Bicep operators

This article describes the Bicep operators. Operators are used to calculate values, compare values, or evaluate conditions. There are six types of Bicep operators:

Operator precedence and associativity

The operators below are listed in descending order of precedence (the higher the position the higher the precedence). Operators listed at the same level have equal precedence.

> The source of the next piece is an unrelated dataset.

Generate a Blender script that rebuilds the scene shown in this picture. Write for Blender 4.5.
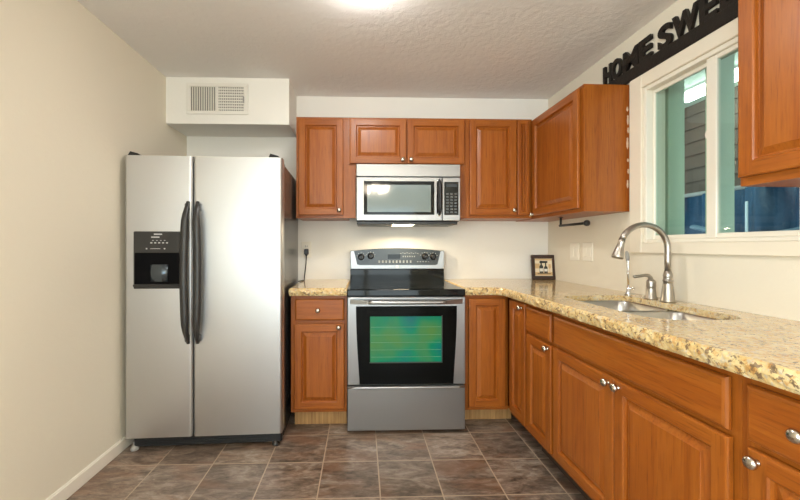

Symbol Type of Operation Associativity
( ) [ ] . :: Parentheses, array indexers, property accessors, and nested resource accessor Left to right
! - Unary Right to left
% * / Multiplicative Left to right
+ - Additive Left to right
<= < > >= Relational Left to right
== != =~ !~ Equality Left to right
&& Logical AND Left to right
|| Logical OR Left to right
?? Coalesce Left to right
? : Conditional expression (ternary) Right to left

Parentheses

Enclosing an expression between parentheses allows you to override the default Bicep operator precedence. For example, the expression x + y / z evaluates the division first and then the addition. However, the expression (x + y) / z evaluates the addition first and division second.

Accessor

The accessor operators are used to access nested resources and properties on objects.

Operator Name Description
[] Index accessor Access an element of an array or property on an object.
. Function accessor Call a function on a resource.
:: Nested resource accessor Access a nested resource from outside of the parent resource.
. Property accessor Access properties of an object.

Comparison

The comparison operators compare values and return either true or false.

Operator Name Description
>= Greater than or equal Evaluates if the first value is greater than or equal to the second value.
> Greater than Evaluates if the first value is greater than the second value.
<= Less than or equal Evaluates if the first value is less than or equal to the second value.
< Less than Evaluates if the first value is less than the second value.
== Equals Evaluates if two values are equal.
!= Not equal Evaluates if two values are not equal.
=~ Equal case-insensitive Ignores case to determine if two values are equal.
!~ Not equal case-insensitive Ignores case to determine if two values are not equal.

Logical

The logical operators evaluate boolean values, return non-null values, or evaluate a conditional expression.

Operator Name Description
&& And Returns true if all values are true.
|| Or Returns true if either value is true.
! Not Negates a boolean value. Takes one operand.
?? Coalesce Returns the first non-null value.
? : Conditional expression Evaluates a condition for true or false and returns a value.

Null-forgiving

The null-forgiving operator suppresses all nullable warnings for the preceding expression.

Operator Name Description
! Null-forgiving Suppresses all nullable warnings for the preceding expression.

Numeric

The numeric operators use integers to do calculations and return integer values.

Operator Name Description
* Multiply Multiplies two integers.
/ Divide Divides an integer by an integer.
% Modulo Divides an integer by an integer and returns the remainder.
+ Add Adds two integers.
- Subtract Subtracts one integer from another integer. Takes two operands.
- Minus (unary) Multiplies an integer by -1. Takes one operand.

Note

Subtract and minus use the same operator. The functionality is different because subtract uses two operands and minus uses one operand.

Safe-dereference

The safe-dereference operator helps to prevent errors that can occur when attempting to access properties or elements without proper knowledge of their existence or value.

Operator Name Description
<base>.?<property>, <base>[?<index>] Safe-dereference Applies an object member access or an array element access operation to its operand only if that operand evaluates to non-null, otherwise, it returns null.